* START *
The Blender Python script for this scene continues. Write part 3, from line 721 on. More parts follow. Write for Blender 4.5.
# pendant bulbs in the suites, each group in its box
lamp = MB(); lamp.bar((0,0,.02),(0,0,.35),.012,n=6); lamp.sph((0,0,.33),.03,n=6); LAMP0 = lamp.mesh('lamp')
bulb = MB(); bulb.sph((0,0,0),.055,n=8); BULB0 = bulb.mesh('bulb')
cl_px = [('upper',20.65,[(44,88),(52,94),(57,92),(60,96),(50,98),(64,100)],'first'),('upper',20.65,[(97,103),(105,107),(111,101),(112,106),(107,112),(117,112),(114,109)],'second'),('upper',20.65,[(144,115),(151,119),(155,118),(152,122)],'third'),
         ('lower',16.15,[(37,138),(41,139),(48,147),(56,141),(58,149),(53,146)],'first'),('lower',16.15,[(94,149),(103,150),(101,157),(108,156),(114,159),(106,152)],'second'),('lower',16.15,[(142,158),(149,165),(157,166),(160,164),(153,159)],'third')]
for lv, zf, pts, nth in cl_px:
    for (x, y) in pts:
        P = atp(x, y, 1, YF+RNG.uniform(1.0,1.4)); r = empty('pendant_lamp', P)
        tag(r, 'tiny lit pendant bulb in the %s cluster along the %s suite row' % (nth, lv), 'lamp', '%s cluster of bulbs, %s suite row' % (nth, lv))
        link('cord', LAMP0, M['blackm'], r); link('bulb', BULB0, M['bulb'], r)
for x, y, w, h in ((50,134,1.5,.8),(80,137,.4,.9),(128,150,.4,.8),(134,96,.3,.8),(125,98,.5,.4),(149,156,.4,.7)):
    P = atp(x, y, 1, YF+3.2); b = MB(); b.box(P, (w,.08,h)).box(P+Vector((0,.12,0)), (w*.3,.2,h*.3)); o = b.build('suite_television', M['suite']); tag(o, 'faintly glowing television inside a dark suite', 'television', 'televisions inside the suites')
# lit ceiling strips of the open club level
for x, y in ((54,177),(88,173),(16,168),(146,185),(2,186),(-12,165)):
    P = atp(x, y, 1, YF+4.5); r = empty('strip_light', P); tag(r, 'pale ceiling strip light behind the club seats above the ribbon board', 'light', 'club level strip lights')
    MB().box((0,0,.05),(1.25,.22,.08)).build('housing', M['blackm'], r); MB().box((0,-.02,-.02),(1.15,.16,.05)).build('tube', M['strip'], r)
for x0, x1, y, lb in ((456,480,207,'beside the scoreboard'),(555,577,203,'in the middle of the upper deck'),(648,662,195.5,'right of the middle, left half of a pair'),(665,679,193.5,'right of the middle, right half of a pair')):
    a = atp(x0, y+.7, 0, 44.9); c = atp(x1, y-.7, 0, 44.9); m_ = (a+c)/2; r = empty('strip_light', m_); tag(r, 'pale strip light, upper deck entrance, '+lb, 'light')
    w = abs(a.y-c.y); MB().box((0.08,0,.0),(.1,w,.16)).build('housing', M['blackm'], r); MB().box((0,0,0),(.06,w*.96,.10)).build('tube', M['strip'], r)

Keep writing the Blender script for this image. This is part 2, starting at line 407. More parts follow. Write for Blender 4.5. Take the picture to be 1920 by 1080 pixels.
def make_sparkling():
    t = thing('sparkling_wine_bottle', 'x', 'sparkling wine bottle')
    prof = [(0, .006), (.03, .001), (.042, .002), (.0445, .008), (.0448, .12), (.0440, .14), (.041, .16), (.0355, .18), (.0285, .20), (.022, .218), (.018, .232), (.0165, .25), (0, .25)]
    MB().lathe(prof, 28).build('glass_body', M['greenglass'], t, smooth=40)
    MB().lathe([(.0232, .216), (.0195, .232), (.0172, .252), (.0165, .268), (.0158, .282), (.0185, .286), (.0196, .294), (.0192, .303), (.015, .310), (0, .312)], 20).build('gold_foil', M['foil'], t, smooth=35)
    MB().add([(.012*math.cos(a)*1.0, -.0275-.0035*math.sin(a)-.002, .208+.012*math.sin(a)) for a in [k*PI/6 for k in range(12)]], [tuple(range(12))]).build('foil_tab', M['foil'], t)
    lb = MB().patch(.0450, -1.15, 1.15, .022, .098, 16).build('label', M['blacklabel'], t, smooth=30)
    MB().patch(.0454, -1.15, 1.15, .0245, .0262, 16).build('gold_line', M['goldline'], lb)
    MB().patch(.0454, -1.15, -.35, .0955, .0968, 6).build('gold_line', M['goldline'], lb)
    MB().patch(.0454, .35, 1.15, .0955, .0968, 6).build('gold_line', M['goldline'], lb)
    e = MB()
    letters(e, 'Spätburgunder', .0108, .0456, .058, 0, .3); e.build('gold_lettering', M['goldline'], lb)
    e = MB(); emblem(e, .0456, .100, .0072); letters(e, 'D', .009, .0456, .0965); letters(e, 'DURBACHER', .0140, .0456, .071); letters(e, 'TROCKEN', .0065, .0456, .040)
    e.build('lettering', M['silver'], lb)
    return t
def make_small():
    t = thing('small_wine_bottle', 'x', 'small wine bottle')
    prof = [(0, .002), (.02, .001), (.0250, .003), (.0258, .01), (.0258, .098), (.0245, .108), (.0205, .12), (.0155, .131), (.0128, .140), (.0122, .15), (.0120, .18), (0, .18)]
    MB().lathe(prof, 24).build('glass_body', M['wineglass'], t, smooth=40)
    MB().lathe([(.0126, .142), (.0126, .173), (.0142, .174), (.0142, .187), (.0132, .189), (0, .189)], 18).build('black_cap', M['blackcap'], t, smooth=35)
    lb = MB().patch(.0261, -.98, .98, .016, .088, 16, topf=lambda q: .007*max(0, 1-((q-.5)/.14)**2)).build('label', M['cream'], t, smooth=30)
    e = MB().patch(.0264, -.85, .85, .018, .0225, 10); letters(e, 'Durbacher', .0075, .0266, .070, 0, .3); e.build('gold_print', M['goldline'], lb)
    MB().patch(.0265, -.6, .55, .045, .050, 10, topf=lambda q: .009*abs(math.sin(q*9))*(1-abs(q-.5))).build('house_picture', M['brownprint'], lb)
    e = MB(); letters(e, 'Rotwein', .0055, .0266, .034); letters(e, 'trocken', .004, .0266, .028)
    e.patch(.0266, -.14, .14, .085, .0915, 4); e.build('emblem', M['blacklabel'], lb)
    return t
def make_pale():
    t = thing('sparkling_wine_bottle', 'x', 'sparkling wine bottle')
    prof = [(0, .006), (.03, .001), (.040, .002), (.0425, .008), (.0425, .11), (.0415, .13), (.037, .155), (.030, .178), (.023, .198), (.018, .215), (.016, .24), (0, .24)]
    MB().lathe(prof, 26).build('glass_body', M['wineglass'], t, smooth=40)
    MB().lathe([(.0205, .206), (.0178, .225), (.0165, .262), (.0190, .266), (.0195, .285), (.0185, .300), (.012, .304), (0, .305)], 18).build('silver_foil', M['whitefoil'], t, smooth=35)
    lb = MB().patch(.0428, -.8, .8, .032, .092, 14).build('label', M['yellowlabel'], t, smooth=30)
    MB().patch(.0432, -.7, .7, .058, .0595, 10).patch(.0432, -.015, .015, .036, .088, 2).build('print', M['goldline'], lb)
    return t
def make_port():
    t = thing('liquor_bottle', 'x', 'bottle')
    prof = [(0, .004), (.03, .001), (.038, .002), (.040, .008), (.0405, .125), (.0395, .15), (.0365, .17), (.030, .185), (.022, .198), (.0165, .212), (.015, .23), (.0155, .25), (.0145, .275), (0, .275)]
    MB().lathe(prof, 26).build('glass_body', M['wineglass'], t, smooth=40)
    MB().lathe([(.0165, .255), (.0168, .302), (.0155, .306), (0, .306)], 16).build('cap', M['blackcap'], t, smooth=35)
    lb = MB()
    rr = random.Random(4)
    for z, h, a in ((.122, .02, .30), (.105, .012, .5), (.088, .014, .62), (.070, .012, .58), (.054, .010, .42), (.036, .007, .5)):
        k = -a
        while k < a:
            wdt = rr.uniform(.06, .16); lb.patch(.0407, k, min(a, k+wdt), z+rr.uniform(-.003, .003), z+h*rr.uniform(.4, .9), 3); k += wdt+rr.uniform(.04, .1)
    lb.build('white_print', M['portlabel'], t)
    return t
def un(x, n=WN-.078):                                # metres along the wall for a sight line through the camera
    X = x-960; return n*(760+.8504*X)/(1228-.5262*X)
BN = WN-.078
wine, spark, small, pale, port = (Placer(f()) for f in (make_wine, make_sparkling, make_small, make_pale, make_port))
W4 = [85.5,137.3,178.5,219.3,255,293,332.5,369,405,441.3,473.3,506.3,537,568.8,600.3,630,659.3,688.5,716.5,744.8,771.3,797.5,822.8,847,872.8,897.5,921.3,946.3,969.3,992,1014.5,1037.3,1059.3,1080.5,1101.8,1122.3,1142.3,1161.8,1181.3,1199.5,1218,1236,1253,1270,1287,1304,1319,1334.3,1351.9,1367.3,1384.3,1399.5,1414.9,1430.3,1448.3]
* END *
→ **Given instruction**
Reproduce every line from the entries that holds the word "script".

→ **Answer below**
The Blender Python script for this scene continues. Write part 3, from line 721 on. More parts follow. Write for Blender 4.5.
Keep writing the Blender script for this image. This is part 2, starting at line 407. More parts follow. Write for Blender 4.5. Take the picture to be 1920 by 1080 pixels.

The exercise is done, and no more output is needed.